Saleh spoke after security forces cracked down on activists of the separatist movement in several southern towns that were part of the former South Yemen.
But the Yemeni leader offered to talk to the secessionists about their political demands. Southerners complain of economic and social discrimination at the hands of the northern-controlled government.
“If there are any political demands, they are welcome. Come to dialogue,” he said.
“Now, we are going to form local committees to talk to these forces, if they accept dialogue,” he added, stressing that “real demands” will be welcome.
South Yemen was independent from 1967 until it united with the north in 1990. The south seceded in 1994, sparking a short-lived civil war that ended when the south was overrun by northern troops.
Syria, Israel Eye Nuclear Plants
Mideast rivals Israel and Syria on Tuesday each announced ambitions to develop nuclear energy, with Israel facing the prospect that its plan could bring new attention to its secretive nuclear activities.
The countries laid out their hopes at an international conference in Paris on civilian nuclear energy--which contributes far less to global warming than burning of fossil fuels but still evokes many concerns about long-term safety issues, AP reported.
The announcements raise the prospect that the countries’ nuclear programs could come under the microscope of international inspectors to ensure that they don’t cross the forbidden line into weapons programs. Iran, for example, has come under intense pressure to show its nuclear program is peaceful.
Israeli Infrastructure Minister Uzi Landau said nuclear plants built in Israel will be subject to strict safety and security controls, and even said his country would like to build them in cooperation with scientists and engineers from “our Arab neighbors.”
“Israel has always considered nuclear power to partially replace its dependence on coal,” Landau said.
The program aims to help Israel secure its energy supplies and battle global warming.

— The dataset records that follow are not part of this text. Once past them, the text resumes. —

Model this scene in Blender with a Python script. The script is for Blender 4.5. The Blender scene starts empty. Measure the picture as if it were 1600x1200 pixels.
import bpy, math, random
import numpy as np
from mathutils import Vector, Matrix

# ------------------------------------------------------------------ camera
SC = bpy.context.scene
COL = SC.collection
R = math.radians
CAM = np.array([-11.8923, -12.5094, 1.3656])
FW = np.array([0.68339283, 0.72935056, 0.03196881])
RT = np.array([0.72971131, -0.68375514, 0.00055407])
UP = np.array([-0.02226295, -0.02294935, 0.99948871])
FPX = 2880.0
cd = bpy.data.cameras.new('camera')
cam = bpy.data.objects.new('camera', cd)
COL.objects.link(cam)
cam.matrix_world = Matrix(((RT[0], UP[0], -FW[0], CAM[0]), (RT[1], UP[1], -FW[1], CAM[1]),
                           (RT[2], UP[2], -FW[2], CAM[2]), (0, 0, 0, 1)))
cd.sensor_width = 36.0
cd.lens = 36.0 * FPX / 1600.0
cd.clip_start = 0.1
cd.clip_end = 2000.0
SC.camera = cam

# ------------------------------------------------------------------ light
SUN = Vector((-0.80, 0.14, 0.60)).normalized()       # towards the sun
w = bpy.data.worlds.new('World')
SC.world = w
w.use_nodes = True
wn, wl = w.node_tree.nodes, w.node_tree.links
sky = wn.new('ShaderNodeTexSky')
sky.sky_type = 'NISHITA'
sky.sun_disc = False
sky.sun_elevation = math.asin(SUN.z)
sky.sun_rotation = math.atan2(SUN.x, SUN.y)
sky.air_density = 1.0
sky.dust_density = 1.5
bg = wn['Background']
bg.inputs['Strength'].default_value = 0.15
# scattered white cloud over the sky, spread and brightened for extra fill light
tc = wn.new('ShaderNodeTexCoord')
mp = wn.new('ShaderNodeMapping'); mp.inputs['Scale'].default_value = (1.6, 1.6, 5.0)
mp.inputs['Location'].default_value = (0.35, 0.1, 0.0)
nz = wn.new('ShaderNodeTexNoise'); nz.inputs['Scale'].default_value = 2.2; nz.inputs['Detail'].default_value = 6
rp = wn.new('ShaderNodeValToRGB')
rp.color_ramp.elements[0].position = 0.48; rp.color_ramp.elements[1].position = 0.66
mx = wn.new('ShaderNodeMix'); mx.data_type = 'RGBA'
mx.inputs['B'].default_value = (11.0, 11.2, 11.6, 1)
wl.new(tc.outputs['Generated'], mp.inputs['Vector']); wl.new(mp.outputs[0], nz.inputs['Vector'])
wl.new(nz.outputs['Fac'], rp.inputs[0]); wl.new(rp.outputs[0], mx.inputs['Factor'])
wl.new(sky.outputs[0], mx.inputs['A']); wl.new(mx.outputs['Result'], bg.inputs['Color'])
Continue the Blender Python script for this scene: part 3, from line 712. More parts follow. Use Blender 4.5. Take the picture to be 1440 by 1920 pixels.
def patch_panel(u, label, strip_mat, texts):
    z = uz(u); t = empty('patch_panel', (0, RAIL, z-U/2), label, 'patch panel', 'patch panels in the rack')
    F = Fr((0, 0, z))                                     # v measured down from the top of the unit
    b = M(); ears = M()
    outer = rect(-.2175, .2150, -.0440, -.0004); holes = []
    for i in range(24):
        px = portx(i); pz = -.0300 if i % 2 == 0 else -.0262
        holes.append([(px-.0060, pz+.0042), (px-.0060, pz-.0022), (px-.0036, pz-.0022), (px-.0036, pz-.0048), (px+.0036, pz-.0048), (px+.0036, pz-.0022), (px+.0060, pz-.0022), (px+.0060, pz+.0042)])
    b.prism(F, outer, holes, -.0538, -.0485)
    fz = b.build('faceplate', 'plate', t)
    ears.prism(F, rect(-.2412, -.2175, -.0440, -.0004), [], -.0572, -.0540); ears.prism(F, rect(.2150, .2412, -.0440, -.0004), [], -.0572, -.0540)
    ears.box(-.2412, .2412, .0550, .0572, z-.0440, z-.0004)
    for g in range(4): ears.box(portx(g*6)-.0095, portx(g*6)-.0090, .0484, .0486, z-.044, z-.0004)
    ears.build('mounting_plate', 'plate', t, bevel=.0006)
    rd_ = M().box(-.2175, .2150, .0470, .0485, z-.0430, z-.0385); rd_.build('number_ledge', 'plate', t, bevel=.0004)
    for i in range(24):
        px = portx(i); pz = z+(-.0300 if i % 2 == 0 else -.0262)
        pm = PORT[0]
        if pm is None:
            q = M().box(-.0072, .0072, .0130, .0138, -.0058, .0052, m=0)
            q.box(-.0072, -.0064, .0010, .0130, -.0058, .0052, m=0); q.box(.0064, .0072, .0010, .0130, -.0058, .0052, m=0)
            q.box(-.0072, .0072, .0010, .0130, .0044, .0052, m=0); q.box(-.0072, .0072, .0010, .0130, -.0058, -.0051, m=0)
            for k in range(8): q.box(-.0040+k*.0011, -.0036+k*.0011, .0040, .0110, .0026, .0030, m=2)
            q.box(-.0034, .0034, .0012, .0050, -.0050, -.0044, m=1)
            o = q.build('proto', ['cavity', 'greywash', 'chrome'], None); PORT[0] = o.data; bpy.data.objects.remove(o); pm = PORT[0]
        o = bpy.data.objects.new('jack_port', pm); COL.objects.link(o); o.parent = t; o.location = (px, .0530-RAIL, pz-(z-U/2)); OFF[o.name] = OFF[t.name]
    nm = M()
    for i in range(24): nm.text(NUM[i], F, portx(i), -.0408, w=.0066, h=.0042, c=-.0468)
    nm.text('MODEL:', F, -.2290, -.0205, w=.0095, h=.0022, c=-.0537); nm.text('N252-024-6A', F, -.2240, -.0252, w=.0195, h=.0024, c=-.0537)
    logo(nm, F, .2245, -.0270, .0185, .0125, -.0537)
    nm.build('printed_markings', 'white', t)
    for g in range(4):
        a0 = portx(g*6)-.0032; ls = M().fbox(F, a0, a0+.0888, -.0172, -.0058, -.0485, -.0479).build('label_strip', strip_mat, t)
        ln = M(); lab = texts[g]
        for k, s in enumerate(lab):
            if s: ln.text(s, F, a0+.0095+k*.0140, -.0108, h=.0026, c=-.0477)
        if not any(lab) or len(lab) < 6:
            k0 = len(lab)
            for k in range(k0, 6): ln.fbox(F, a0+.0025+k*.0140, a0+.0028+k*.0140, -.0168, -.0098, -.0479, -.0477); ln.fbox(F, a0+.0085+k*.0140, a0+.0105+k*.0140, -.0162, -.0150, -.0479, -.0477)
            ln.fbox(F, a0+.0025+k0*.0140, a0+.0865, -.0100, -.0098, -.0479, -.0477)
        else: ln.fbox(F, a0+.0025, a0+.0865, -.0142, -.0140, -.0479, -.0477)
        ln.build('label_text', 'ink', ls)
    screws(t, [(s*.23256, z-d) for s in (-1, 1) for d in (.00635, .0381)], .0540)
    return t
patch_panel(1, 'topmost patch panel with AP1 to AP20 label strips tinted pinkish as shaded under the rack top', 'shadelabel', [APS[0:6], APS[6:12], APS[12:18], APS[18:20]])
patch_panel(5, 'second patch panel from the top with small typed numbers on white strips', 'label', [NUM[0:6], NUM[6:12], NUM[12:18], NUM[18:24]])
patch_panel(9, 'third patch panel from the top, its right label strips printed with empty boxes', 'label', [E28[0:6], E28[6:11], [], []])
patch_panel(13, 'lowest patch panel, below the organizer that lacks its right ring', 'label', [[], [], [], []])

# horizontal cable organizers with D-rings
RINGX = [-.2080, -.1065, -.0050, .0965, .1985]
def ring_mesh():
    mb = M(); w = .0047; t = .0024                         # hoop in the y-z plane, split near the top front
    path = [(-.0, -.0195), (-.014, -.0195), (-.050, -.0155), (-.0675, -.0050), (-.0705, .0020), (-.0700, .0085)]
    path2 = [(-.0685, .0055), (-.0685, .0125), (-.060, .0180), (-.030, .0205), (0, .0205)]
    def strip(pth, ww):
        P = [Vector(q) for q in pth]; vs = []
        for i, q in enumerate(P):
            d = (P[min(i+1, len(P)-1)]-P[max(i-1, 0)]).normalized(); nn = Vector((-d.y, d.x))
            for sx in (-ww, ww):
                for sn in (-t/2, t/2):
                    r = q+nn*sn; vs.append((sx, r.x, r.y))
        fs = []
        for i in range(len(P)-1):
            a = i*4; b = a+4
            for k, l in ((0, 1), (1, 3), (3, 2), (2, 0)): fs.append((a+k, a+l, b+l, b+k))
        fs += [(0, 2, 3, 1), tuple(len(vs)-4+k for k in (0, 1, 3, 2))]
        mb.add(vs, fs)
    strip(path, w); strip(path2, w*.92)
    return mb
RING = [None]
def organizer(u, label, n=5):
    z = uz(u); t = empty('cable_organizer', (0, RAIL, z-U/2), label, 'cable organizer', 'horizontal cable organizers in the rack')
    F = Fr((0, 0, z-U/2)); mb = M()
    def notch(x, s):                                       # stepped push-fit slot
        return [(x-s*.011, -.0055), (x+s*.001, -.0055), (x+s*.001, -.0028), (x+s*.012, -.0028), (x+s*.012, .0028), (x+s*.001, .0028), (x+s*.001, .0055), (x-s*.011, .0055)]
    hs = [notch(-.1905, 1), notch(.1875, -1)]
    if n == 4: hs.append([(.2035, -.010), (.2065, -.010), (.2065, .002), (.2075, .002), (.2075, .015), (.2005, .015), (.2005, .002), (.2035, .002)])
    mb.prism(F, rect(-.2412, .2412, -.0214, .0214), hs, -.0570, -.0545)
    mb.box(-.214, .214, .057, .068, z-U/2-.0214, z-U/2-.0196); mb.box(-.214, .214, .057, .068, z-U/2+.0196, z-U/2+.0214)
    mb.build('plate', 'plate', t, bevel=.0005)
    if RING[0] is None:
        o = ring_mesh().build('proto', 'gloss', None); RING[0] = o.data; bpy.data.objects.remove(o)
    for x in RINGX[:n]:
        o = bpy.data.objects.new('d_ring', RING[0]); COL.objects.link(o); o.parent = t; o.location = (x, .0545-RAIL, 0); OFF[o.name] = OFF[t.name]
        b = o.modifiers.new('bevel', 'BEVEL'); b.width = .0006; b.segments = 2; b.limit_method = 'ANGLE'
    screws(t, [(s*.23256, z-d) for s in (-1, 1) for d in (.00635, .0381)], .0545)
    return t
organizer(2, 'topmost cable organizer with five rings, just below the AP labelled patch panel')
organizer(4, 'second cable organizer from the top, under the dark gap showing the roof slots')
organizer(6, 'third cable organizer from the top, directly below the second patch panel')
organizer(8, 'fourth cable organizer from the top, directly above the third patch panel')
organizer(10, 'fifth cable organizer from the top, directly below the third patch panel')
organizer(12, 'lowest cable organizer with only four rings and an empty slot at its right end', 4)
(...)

Israel currently uses coal and natural gas to produce electricity.
The effort by Israel, which has long been suspected to have a secret nuclear weapons program, runs the risk that its nuclear energy program will draw the eyes of the International Atomic Energy Agency (IAEA).
Separately at the conference, Syrian Deputy Foreign Minister Faysal Mekdad his country is looking at “alternative energy sources, including nuclear energy” to meet its growing demands for energy. “The peaceful application of nuclear energy should not be monopolized by the few that own this technology but should be available to all,” Mekdad said, noting Syria’s growing population.
He did not elaborate on specific nuclear plans.
Somalia Welcome US Air Sopport
Somalia’s government would welcome US air support for an expected offensive aimed at retaking control of areas from Al-Qaeda-linked AlShabab rebels, President Sheikh Sharif Ahmed said on Tuesday.
Speaking on a visit to Britain, Sheikh Sharif added that international aid for reconstruction would be needed to secure any areas gained in the push, expected in coming weeks in a test of attempts to restore stability in the Horn of Africa nation. The New York Times reported on March 5 US forces could get involved by providing airstrikes and Special forces Operations if the offensive succeeded in dislodging Al-Qaeda fighters, Reuters reported.
Asked to comment, Ahmed said: “If the US government provides us with the air support, it will help the situation.”
“If that is true, as written in the New York Times, then we would welcome it,” he told a news conference through an interpreter.
Passport Falsification
Dubai’s police chief on Tuesday accused Israel of “vast falsification” of travel documents, noting that dozens of false passports were uncovered following a Hamas leader’s murder in the emirate.